## START INFORMATION SUPPLIED
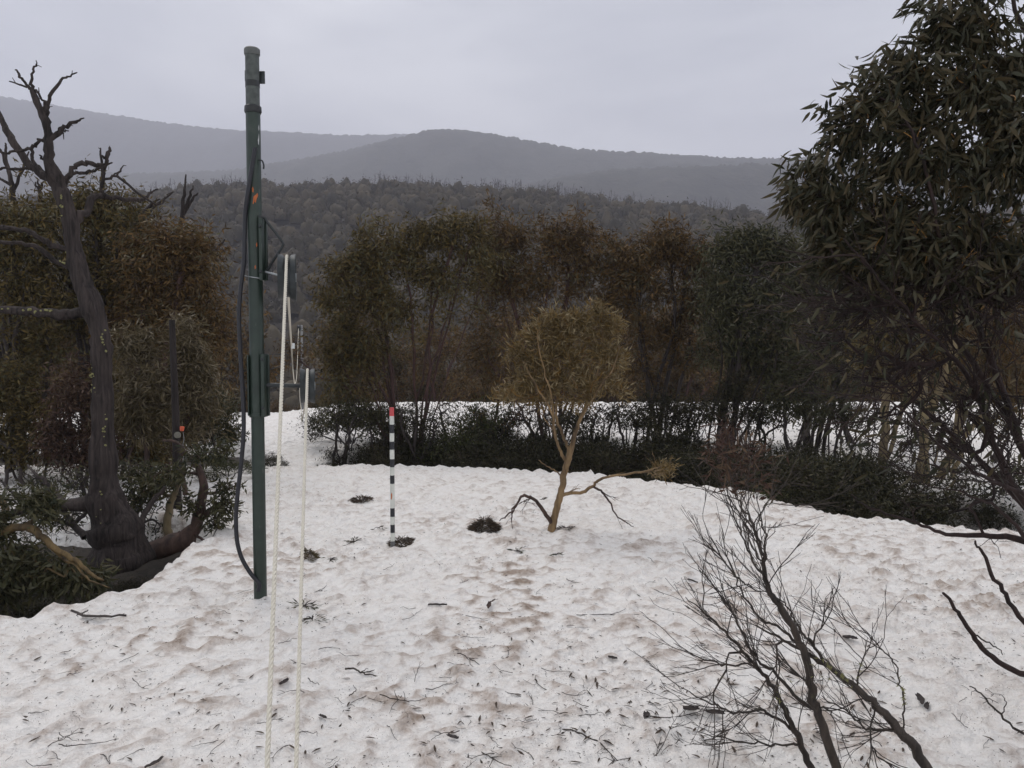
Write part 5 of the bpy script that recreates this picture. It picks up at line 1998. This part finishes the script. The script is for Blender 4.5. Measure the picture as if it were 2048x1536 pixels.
# ------------------------------------------------------------------ the bare shrub in front
bl_ = [
    ([(1700, 1620), (1672, 1536), (1645, 1455), (1628, 1400), (1618, 1340), (1600, 1285), (1570, 1230), (1540, 1185), (1528, 1140), (1522, 1095), (1505, 1050), (1480, 1005), (1462, 965)],
     [29, 27, 24, 24, 22, 20, 18, 16, 12, 9, 7, 5, 3]),
    ([(1650, 1620), (1622, 1536), (1600, 1480), (1570, 1420), (1545, 1375), (1510, 1330), (1470, 1285), (1440, 1255), (1410, 1225), (1370, 1195)], [24, 21, 18, 16, 13, 10, 8, 7, 5, 2], 0.15, 0.1),
    ([(1920, 1640), (1860, 1545), (1810, 1475), (1785, 1445), (1745, 1405), (1700, 1365), (1650, 1330), (1600, 1300), (1560, 1275), (1510, 1255)], [32, 28, 26, 24, 20, 16, 13, 10, 7, 4], -0.15, 0.1),
    ([(1650, 1330), (1630, 1295), (1608, 1270), (1585, 1230), (1560, 1200), (1530, 1180)], [12, 9, 8, 6, 4, 3], 0, 0.2),
    ([(1528, 1150), (1500, 1110), (1480, 1060), (1460, 1010), (1455, 960)], [8, 7, 6, 4, 2], 0.05, 0.3),
    ([(1530, 1165), (1530, 1110), (1530, 1070), (1520, 1030), (1555, 985)], [8, 7, 6, 4, 2], 0, -0.2),
    ([(1545, 1190), (1515, 1180), (1485, 1165), (1460, 1140), (1430, 1090), (1405, 1040)], [9, 7, 6, 5, 4, 2], 0.1, 0.4),
    ([(1620, 1420), (1590, 1390), (1550, 1345), (1520, 1325), (1495, 1290), (1465, 1225), (1430, 1180), (1395, 1130)], [12, 11, 9, 8, 7, 5, 4, 2], 0.05, 0.3),
    ([(1545, 1375), (1520, 1340), (1500, 1330), (1460, 1330), (1410, 1320), (1360, 1295)], [8, 6, 6, 5, 4, 2], 0.2, 0.3),
    ([(1590, 1470), (1560, 1440), (1520, 1420), (1480, 1425), (1440, 1415), (1400, 1395), (1350, 1370)], [9, 8, 7, 6, 5, 4, 2], 0.1, 0.3),
    ([(1615, 1500), (1580, 1490), (1530, 1490), (1470, 1480), (1400, 1465)], [8, 6, 5, 4, 2], 0.1, 0.2),
    ([(1785, 1470), (1760, 1460), (1735, 1455), (1690, 1420), (1640, 1395)], [9, 8, 6, 5, 3], -0.1, 0.1),
    ([(1735, 1455), (1740, 1480), (1755, 1510), (1790, 1540)], [7, 6, 5, 4], -0.1, -0.2),
    ([(1805, 1470), (1808, 1420), (1800, 1370), (1790, 1330), (1765, 1300), (1735, 1270), (1705, 1255)], [6, 6, 6, 5, 4, 3, 2], -0.1, 0.1),
    ([(1628, 1400), (1655, 1420), (1670, 1445)], [7, 5, 2], 0, -0.1),
    ([(1600, 1290), (1560, 1255), (1525, 1240), (1490, 1195), (1470, 1150), (1450, 1090)], [10, 8, 7, 6, 4, 2], 0.05, 0.35),
    ([(1525, 1125), (1505, 1095), (1495, 1050), (1490, 1000), (1500, 960)], [6, 5, 4, 3, 2], 0, 0.2),
]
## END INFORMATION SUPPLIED
§ WRITTEN PROBLEM:
Quote in full the listing given above; the images are to be left out.

§ SOLUTION BELOW:
Write part 5 of the bpy script that recreates this picture. It picks up at line 1998. This part finishes the script. The script is for Blender 4.5. Measure the picture as if it were 2048x1536 pixels.
# ------------------------------------------------------------------ the bare shrub in front
bl_ = [
    ([(1700, 1620), (1672, 1536), (1645, 1455), (1628, 1400), (1618, 1340), (1600, 1285), (1570, 1230), (1540, 1185), (1528, 1140), (1522, 1095), (1505, 1050), (1480, 1005), (1462, 965)],
     [29, 27, 24, 24, 22, 20, 18, 16, 12, 9, 7, 5, 3]),
    ([(1650, 1620), (1622, 1536), (1600, 1480), (1570, 1420), (1545, 1375), (1510, 1330), (1470, 1285), (1440, 1255), (1410, 1225), (1370, 1195)], [24, 21, 18, 16, 13, 10, 8, 7, 5, 2], 0.15, 0.1),
    ([(1920, 1640), (1860, 1545), (1810, 1475), (1785, 1445), (1745, 1405), (1700, 1365), (1650, 1330), (1600, 1300), (1560, 1275), (1510, 1255)], [32, 28, 26, 24, 20, 16, 13, 10, 7, 4], -0.15, 0.1),
    ([(1650, 1330), (1630, 1295), (1608, 1270), (1585, 1230), (1560, 1200), (1530, 1180)], [12, 9, 8, 6, 4, 3], 0, 0.2),
    ([(1528, 1150), (1500, 1110), (1480, 1060), (1460, 1010), (1455, 960)], [8, 7, 6, 4, 2], 0.05, 0.3),
    ([(1530, 1165), (1530, 1110), (1530, 1070), (1520, 1030), (1555, 985)], [8, 7, 6, 4, 2], 0, -0.2),
    ([(1545, 1190), (1515, 1180), (1485, 1165), (1460, 1140), (1430, 1090), (1405, 1040)], [9, 7, 6, 5, 4, 2], 0.1, 0.4),
    ([(1620, 1420), (1590, 1390), (1550, 1345), (1520, 1325), (1495, 1290), (1465, 1225), (1430, 1180), (1395, 1130)], [12, 11, 9, 8, 7, 5, 4, 2], 0.05, 0.3),
    ([(1545, 1375), (1520, 1340), (1500, 1330), (1460, 1330), (1410, 1320), (1360, 1295)], [8, 6, 6, 5, 4, 2], 0.2, 0.3),
    ([(1590, 1470), (1560, 1440), (1520, 1420), (1480, 1425), (1440, 1415), (1400, 1395), (1350, 1370)], [9, 8, 7, 6, 5, 4, 2], 0.1, 0.3),
    ([(1615, 1500), (1580, 1490), (1530, 1490), (1470, 1480), (1400, 1465)], [8, 6, 5, 4, 2], 0.1, 0.2),
    ([(1785, 1470), (1760, 1460), (1735, 1455), (1690, 1420), (1640, 1395)], [9, 8, 6, 5, 3], -0.1, 0.1),
    ([(1735, 1455), (1740, 1480), (1755, 1510), (1790, 1540)], [7, 6, 5, 4], -0.1, -0.2),
    ([(1805, 1470), (1808, 1420), (1800, 1370), (1790, 1330), (1765, 1300), (1735, 1270), (1705, 1255)], [6, 6, 6, 5, 4, 3, 2], -0.1, 0.1),
    ([(1628, 1400), (1655, 1420), (1670, 1445)], [7, 5, 2], 0, -0.1),
    ([(1600, 1290), (1560, 1255), (1525, 1240), (1490, 1195), (1470, 1150), (1450, 1090)], [10, 8, 7, 6, 4, 2], 0.05, 0.35),
    ([(1525, 1125), (1505, 1095), (1495, 1050), (1490, 1000), (1500, 960)], [6, 5, 4, 3, 2], 0, 0.2),
]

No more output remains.